'Shameless' Blogger Lost 220k Followers After Shutdown
The mysterious person behind the popular English-language WeChat account 'Shameless,' which was shut down by censors earlier this year, has been revealed as a 26-year-old blogger and Beijing resident.
“It didn’t dawn on me how serious the situation was,” Laura Lian told Bloomberg. “I didn’t realize I was never getting back this account and all my followers.”
With the motto "If it doesn't make you laugh, you just don't get the joke," Shameless gained notoriety for its humourous articles targeted at expats and locals alike. One of its most popular articles poked fun at the types of laowai you are likely to encounter in Beijing. Her posts, which often received over a million pageviews, covered everything from the different types of Chinese significant others, how to drink with Chinese people and Spring Festival survival techniques.

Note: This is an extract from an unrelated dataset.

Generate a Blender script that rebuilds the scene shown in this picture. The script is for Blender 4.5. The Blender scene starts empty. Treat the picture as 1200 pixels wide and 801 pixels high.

“The blog wasn’t intended to be serious, what I wanted was to humor people and then if they realized that these perceptions existed and that people saw things differently that would be great,” she said.
Lian told Bloomberg that at the height of her blogging career with the account, she had 220,000 followers, was earning upwards of RMB50,000 (USD7,000) in advertising per month and had backing from an investor. She earned enough in revenue from the account that she was able to quit her full-time job in public relations.
But that all came crashing down after an article she posted in May poking fun at the hairstyles of Chinese men drew attention from WeChat censors. The article referenced Jiang Zemin.
The joke apparently went too far for the censors. The account was swiftly shut down, all articles scrubbed from existence entirely. Overnight, Lian lost nearly a quarter of a million followers.
Lian eventually opened up another version of the account, this time called 'Shameless Plus' (WeChat ID: ShamelessPlus). The account has gained a modest 10,000 fans since launching in June.
“Getting all my fans back is turning out to be much harder than I imagined,” Lian told Bloomberg. “But I already lost 220,000 fans, why would I fear losing just a few thousand?”